Benn's article, "Why won't Obama Talk to Israel?" was a plaintive call for US President Barack Obama to woo the Israeli public. As Benn put it, "Next time you're in the neighborhood, Mr. President, speak to us directly."
Benn's article has been touted by Obama supporters and detractors alike as evidence that the president has a credibility problem with Israelis. Jewish Obama supporters sought to soften the impact of Benn's article on their fellow Jewish leftists by claiming that Obama is listening to the likes of Benn. For instance, the Atlantic's Jeffrey Goldberg reported without irony that administration officials defend Obama's silence toward Israel by arguing that his June 4 speech to the Muslim world in Cairo was also geared toward Israelis.
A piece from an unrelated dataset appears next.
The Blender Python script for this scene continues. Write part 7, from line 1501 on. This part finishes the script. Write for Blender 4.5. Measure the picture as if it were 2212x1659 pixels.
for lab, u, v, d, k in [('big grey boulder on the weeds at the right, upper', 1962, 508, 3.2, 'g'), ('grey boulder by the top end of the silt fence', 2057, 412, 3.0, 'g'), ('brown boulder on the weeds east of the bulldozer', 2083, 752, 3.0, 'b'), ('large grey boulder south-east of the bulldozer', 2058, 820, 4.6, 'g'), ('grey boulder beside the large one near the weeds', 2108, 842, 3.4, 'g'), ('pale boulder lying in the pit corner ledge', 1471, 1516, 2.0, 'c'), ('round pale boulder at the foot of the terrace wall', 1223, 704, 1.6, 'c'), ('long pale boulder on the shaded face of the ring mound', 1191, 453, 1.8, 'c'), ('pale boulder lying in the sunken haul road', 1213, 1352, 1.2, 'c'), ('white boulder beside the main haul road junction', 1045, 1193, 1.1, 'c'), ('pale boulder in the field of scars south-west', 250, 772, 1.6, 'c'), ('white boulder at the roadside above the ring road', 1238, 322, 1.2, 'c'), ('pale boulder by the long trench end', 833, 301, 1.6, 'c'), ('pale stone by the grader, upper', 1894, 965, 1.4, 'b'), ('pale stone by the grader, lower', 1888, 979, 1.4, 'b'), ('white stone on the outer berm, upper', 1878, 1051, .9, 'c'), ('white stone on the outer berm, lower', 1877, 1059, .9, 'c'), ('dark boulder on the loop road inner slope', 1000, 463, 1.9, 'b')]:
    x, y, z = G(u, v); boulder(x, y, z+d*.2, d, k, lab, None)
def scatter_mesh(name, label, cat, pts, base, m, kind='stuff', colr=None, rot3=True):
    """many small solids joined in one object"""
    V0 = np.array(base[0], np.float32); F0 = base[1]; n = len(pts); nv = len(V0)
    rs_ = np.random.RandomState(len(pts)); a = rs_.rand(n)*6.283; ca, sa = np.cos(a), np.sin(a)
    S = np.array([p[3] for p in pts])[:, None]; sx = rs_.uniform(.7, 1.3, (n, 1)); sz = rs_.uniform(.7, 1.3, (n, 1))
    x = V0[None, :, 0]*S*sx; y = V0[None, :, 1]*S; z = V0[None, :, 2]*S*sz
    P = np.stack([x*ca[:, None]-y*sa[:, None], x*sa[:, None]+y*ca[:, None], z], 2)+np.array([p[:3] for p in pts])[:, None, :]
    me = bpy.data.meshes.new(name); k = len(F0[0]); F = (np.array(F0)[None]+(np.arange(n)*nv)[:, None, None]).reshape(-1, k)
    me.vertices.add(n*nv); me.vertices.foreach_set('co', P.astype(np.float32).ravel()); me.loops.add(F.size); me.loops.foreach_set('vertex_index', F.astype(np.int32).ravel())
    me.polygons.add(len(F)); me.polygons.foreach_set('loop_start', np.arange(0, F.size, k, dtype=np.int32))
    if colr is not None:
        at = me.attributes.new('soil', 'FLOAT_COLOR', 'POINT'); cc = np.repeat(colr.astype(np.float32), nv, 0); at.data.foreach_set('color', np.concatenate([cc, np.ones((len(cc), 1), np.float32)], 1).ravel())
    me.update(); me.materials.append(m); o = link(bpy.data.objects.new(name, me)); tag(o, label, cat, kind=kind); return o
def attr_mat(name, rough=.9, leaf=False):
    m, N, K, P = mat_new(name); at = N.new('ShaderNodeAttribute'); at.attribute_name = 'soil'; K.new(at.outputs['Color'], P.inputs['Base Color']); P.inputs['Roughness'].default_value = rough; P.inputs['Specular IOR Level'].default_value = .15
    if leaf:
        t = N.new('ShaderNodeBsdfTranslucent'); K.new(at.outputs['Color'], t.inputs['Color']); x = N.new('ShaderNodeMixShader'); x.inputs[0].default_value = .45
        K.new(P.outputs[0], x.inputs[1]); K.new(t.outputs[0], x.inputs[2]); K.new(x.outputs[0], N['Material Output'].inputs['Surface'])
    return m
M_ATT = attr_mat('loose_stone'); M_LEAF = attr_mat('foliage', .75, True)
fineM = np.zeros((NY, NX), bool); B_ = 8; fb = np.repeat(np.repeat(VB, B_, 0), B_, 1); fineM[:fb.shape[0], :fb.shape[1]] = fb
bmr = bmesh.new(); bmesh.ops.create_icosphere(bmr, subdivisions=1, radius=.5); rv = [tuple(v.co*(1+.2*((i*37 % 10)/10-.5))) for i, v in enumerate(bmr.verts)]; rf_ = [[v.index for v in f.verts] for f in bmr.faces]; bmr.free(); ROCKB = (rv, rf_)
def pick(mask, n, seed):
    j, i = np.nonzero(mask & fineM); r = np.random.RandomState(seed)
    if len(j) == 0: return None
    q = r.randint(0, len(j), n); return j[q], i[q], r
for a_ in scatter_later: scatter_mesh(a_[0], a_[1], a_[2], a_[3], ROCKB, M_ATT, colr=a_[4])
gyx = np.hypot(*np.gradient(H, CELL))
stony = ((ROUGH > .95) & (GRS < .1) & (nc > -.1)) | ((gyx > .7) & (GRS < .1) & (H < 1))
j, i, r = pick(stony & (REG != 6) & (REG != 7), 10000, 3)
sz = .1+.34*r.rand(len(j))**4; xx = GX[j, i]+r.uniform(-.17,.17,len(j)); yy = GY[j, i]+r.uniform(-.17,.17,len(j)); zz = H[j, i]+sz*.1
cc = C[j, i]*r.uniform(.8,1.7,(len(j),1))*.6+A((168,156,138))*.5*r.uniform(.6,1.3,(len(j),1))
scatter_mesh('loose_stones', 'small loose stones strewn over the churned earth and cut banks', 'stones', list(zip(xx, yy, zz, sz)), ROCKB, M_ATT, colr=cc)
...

The June 4 address of course was the one where Obama compared Israel's treatment of the Palestinians to the Nazi Holocaust of European Jewry and to black slavery in the antebellum American South. It was also the speech where he embraced Iranian President Mahmoud Ahmadinejad's claim that Israel owes its existence to the Holocaust and not to the Jewish people's legitimate right to self-determination in our homeland.
Benn's piece is an interesting read, but not for the reasons that have been widely cited. It is interesting for what it says about the Israeli Left on the one hand, and what it says about Obama and his American Jewish supporters on the other.
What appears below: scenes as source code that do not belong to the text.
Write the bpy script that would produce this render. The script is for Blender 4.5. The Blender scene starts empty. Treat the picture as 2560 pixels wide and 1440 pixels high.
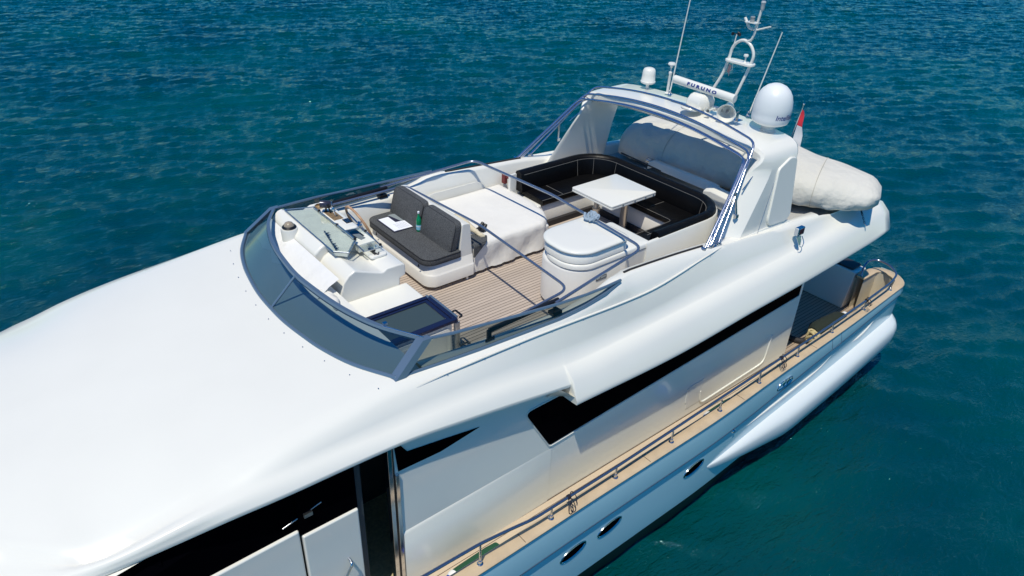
import bpy, bmesh, math, random
import numpy as np
from mathutils import Vector, Matrix
random.seed(7); rng=np.random.default_rng(11)
S=bpy.context.scene; COL=S.collection
# ------------------------------------------------------------ camera
CR=((0.7811904738651116,-0.6233587444705121,0.034136772468248235),
    (0.3006086102876319,0.4235191524444043,0.8545560197750127),
    (0.54715254450961,0.6573092143009408,-0.5182361332749185))   # right, up, forward
CP=Vector((0,-6.7,5.0))
cd=bpy.data.cameras.new('camera'); cam=bpy.data.objects.new('camera',cd); COL.objects.link(cam)
R=Matrix((CR[0],CR[1],tuple(-v for v in CR[2]))).transposed()
cam.matrix_world=Matrix.Translation(CP)@R.to_4x4()
cd.sensor_width=36; cd.lens=1800/2560*36; cd.clip_end=3000; cd.clip_start=.1
S.camera=cam
# ------------------------------------------------------------ light
sunv=Vector((-.36,-.21,1)).normalized()
w=bpy.data.worlds.new('World'); S.world=w; w.use_nodes=True
nt=w.node_tree; bg=nt.nodes['Background']; sky=nt.nodes.new('ShaderNodeTexSky'); sky.sky_type='NISHITA'
sky.sun_disc=False; sky.sun_elevation=math.asin(sunv.z); sky.sun_rotation=math.atan2(sunv.x,sunv.y)
sky.ozone_density=7.0; sky.air_density=1.1; sky.dust_density=.0
hs=nt.nodes.new('ShaderNodeHueSaturation'); hs.inputs['Saturation'].default_value=1.55; nt.links.new(sky.outputs[0],hs.inputs['Color']); tn=nt.nodes.new('ShaderNodeVectorMath'); tn.operation='MULTIPLY'; tn.inputs[1].default_value=(.66,.98,1.06); nt.links.new(hs.outputs[0],tn.inputs[0]); nt.links.new(tn.outputs[0],bg.inputs[0]); bg.inputs[1].default_value=.095
sl=bpy.data.lights.new('sun','SUN'); sl.energy=3.75; sl.angle=math.radians(.5); sl.color=(1,.94,.80)
so=bpy.data.objects.new('sun',sl); COL.objects.link(so); so.rotation_euler=sunv.to_track_quat('Z','Y').to_euler()
S.view_settings.view_transform='Standard'; S.view_settings.look='None'; S.view_settings.exposure=0.0; S.view_settings.gamma=1
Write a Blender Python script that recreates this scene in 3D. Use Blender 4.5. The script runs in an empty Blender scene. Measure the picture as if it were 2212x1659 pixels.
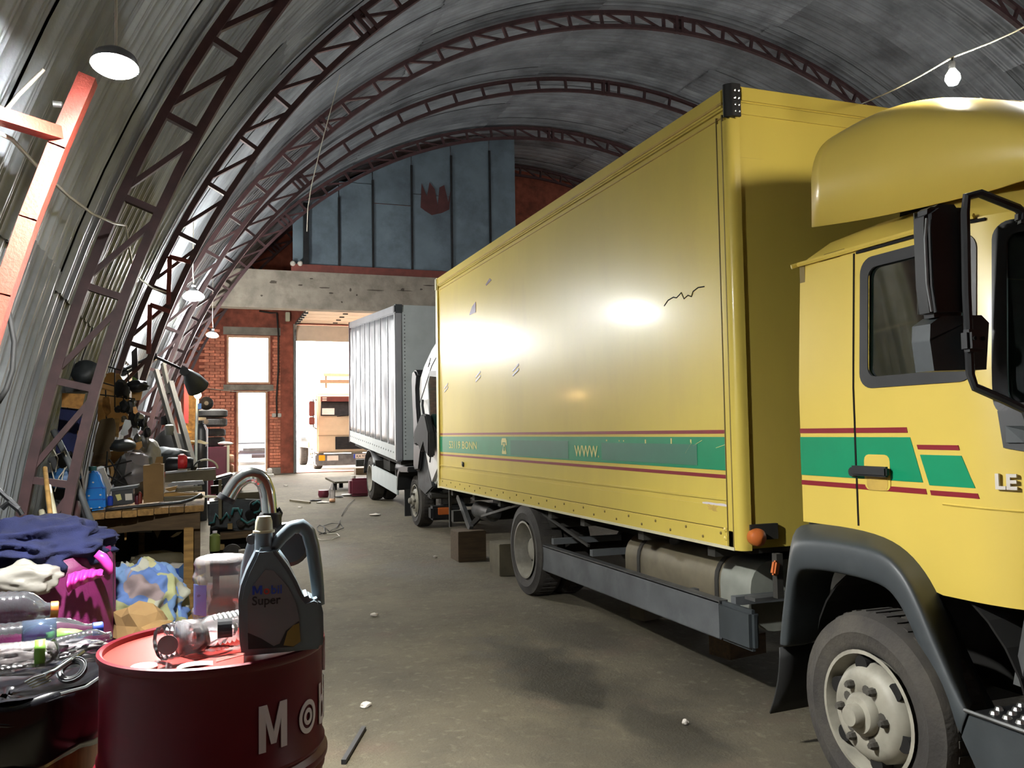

Although Benn gives a long bill of particulars on why Israelis mistrust Obama, the general thrust of the article is supportive of the administration. Far from an attack on Obama, it is a cry for help. Benn and his fellow Israeli leftists want the administration to help them by changing the tenor of its policies, not the policies themselves.
WHEREAS THE American Left was triumphant in the 2008 elections, the Israeli Left was decimated in Israel's general elections in February. Its two standard bearers - Meretz and Labor - were effectively wiped out. Its new flagship, Kadima, failed to win the support of any other party in its bid to form a governing coalition. Worse still, consistent polling shows that the general public rejects every one of the Israeli Left's central policies. From the swift establishment of a Palestinian state, to the mass expulsion of Jews from Judea and Samaria and Jerusalem, to unilateral land giveaways to the Palestinians, the Israeli Left today speaks for a but a small minority of Israelis.
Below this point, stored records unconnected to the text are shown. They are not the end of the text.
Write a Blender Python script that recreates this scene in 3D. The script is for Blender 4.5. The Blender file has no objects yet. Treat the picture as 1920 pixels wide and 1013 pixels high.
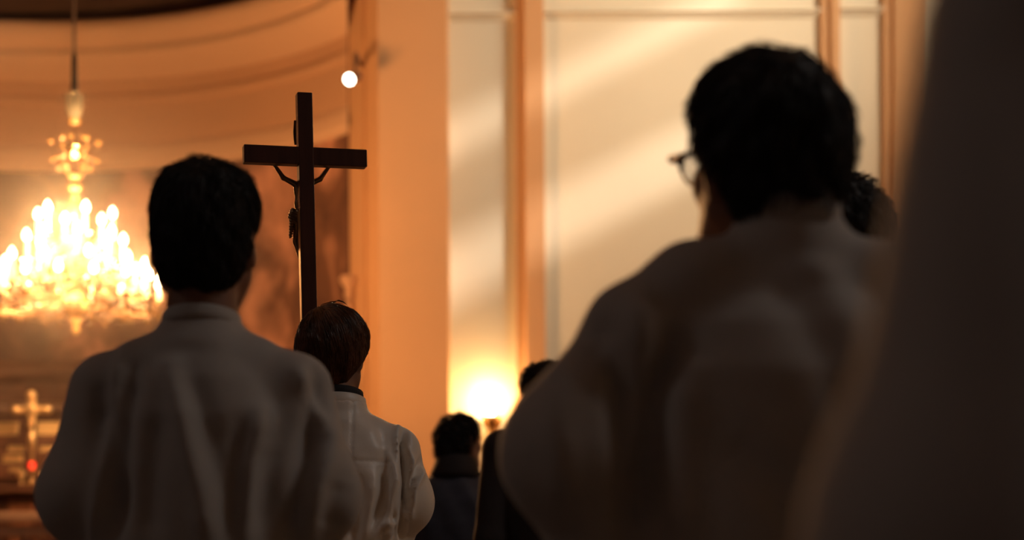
import bpy, bmesh, math, random
import numpy as np
from mathutils import Vector, Matrix
from mathutils.bvhtree import BVHTree
PI = math.pi
random.seed(7); rng = np.random.default_rng(7)
sc = bpy.context.scene
COL = sc.collection

# ------------------------------------------------------------------ camera, world, light, exposure
CAM_Z = 1.15
ROLL = math.radians(0.35)
FPX = 3200.0
cd = bpy.data.cameras.new('camera'); cam = bpy.data.objects.new('camera', cd); COL.objects.link(cam)
cd.sensor_width = 36.0; cd.lens = 60.0; cd.shift_y = 0.257
cd.clip_start = 0.05; cd.clip_end = 100
cd.dof.use_dof = True; cd.dof.focus_distance = 3.95; cd.dof.aperture_fstop = 2.3
RV = Vector((math.cos(ROLL), 0, -math.sin(ROLL))); UV = Vector((math.sin(ROLL), 0, math.cos(ROLL)))
cam.matrix_world = Matrix(((RV.x, UV.x, 0, 0), (0, 0, -1, 0), (RV.z, UV.z, 0, CAM_Z), (0, 0, 0, 1)))
sc.camera = cam
def P(px, py, d):
    """point seen at pixel (px, py) of the 1920x1013 photograph, d metres into the church"""
    u = (px - 960) * d / FPX; v = (1000 - py) * d / FPX
    p = RV * u + UV * v
    return Vector((p.x, d, p.z + CAM_Z))

W = bpy.data.worlds.new('world'); sc.world = W; W.use_nodes = True
W.node_tree.nodes['Background'].inputs['Color'].default_value = (0.95, 0.86, 1.0, 1)
W.node_tree.nodes['Background'].inputs['Strength'].default_value = 0.011

def lamp(name, kind, loc, energy, color, parent=None, **kw):
    l = bpy.data.lights.new(name, kind); l.energy = energy; l.color = color
    for k, v in kw.items(): setattr(l, k, v)
    o = bpy.data.objects.new(name, l); o.location = loc; COL.objects.link(o)
    if parent: o.parent = parent
    return o
def aim(o, target):
    o.rotation_euler = (Vector(target) - o.location).to_track_quat('-Z', 'Y').to_euler()
WARM = (1.0, 0.47, 0.17)
# low sun through the window in the right wall, raking over the back wall
sun = lamp('sun', 'SUN', (9, 6, 9), 3.5, (1.0, 0.85, 0.70), angle=math.radians(3.0))
SUN_DIR = Vector((-1.0, 0.62, -0.50)).normalized()
sun.rotation_euler = SUN_DIR.to_track_quat('-Z', 'Y').to_euler()
# daylight of that window
win = lamp('window_daylight', 'AREA', (5.0, 11.4, 6.6), 78.0, (1.0, 0.78, 0.54), shape='RECTANGLE', size=2.0, size_y=2.4, spread=math.radians(70))
aim(win, (0.7, 14.5, 4.8))
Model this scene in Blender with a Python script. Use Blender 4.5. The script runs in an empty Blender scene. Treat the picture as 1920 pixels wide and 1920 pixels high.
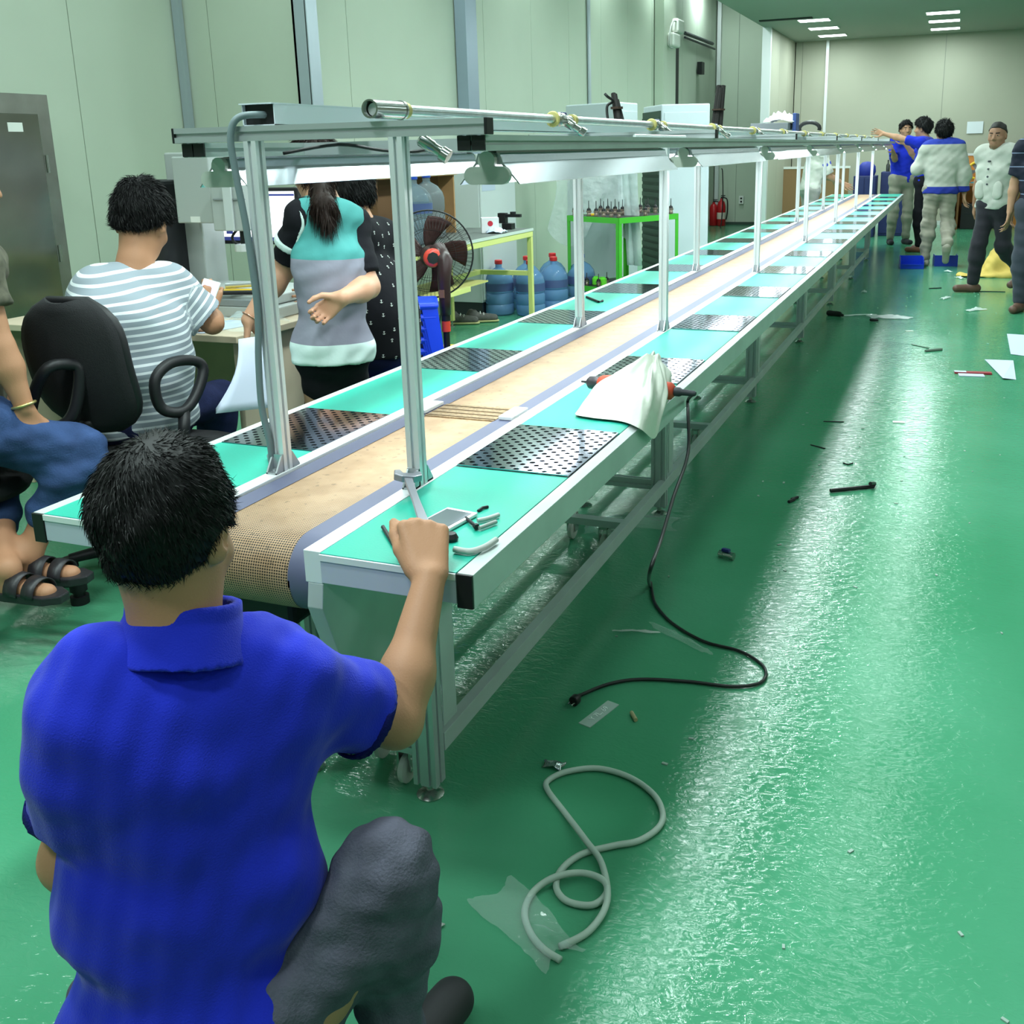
import bpy, bmesh, math, random
import numpy as np
from mathutils import Vector, Matrix
C = bpy.context.scene.collection
SC = bpy.context.scene
PI = math.pi
random.seed(7)

# ------------------------------------------------------------------ camera
cam_d = bpy.data.cameras.new('camera'); cam = bpy.data.objects.new('camera', cam_d); C.objects.link(cam)
YAW, PITCH, ROLL = 0.3809, 0.2517, -0.0225
fw = Vector((-math.sin(YAW)*math.cos(PITCH), math.cos(YAW)*math.cos(PITCH), -math.sin(PITCH)))
rt = Vector((math.cos(YAW), math.sin(YAW), 0)); up = rt.cross(fw)
r2 = rt*math.cos(ROLL)+up*math.sin(ROLL); u2 = up*math.cos(ROLL)-rt*math.sin(ROLL)
cam.matrix_world = Matrix(((r2.x, u2.x, -fw.x, 1.1898), (r2.y, u2.y, -fw.y, -1.7918), (r2.z, u2.z, -fw.z, 1.4254), (0, 0, 0, 1)))
cam_d.sensor_width = 36; cam_d.lens = 1901.04/1920*36
cam_d.shift_x = -0.036; cam_d.shift_y = -0.0972; cam_d.clip_start = 0.05; cam_d.clip_end = 100
SC.camera = cam

# ------------------------------------------------------------------ world, lights, exposure
w = bpy.data.worlds.new('world'); SC.world = w; w.use_nodes = True
w.node_tree.nodes['Background'].inputs[0].default_value = (0.75, 0.85, 0.83, 1)
w.node_tree.nodes['Background'].inputs[1].default_value = 0.0
SC.view_settings.view_transform = 'Standard'; SC.view_settings.look = 'None'
SC.view_settings.gamma = 1; SC.view_settings.use_curve_mapping = False
SC.view_settings.exposure = 0.0
SC.cycles.max_bounces = 8; SC.cycles.sample_clamp_indirect = 6.0
CEIL_POWER, LAMP_POWER = 22.0, 2.5
CEIL_COL = (0.82, 1.0, 0.97)
def area(name, loc, sx, sy, power, col=(1, 1, 1), rot=(0, 0, 0)):
    d = bpy.data.lights.new(name, 'AREA'); d.shape = 'RECTANGLE'; d.size = sx; d.size_y = sy; d.energy = power; d.color = col
    o = bpy.data.objects.new(name, d); o.location = loc; o.rotation_euler = rot; C.objects.link(o); return o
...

Benn cited last month's Jerusalem Post poll which showed that a mere 6 percent of Israeli Jews view Obama as pro-Israel while some 50% of Israeli Jews perceive the president as more pro-Palestinian than pro-Israel. As he sees it, Obama's failure to win the trust of the Israeli public will make it impossible for him to coerce the Netanyahu government into freezing Jewish construction in Judea, Samaria and Jerusalem. This is a disaster for Benn and his colleagues. For unless the US can force the government's hand, there is no chance that they will be able to see their radical policies implemented.
It is in his attempt to convince Obama to help the Israeli Left that Benn makes his most consequential critique of the US leader. As he puts it, Obama "seems to have confused American Jews with Israelis."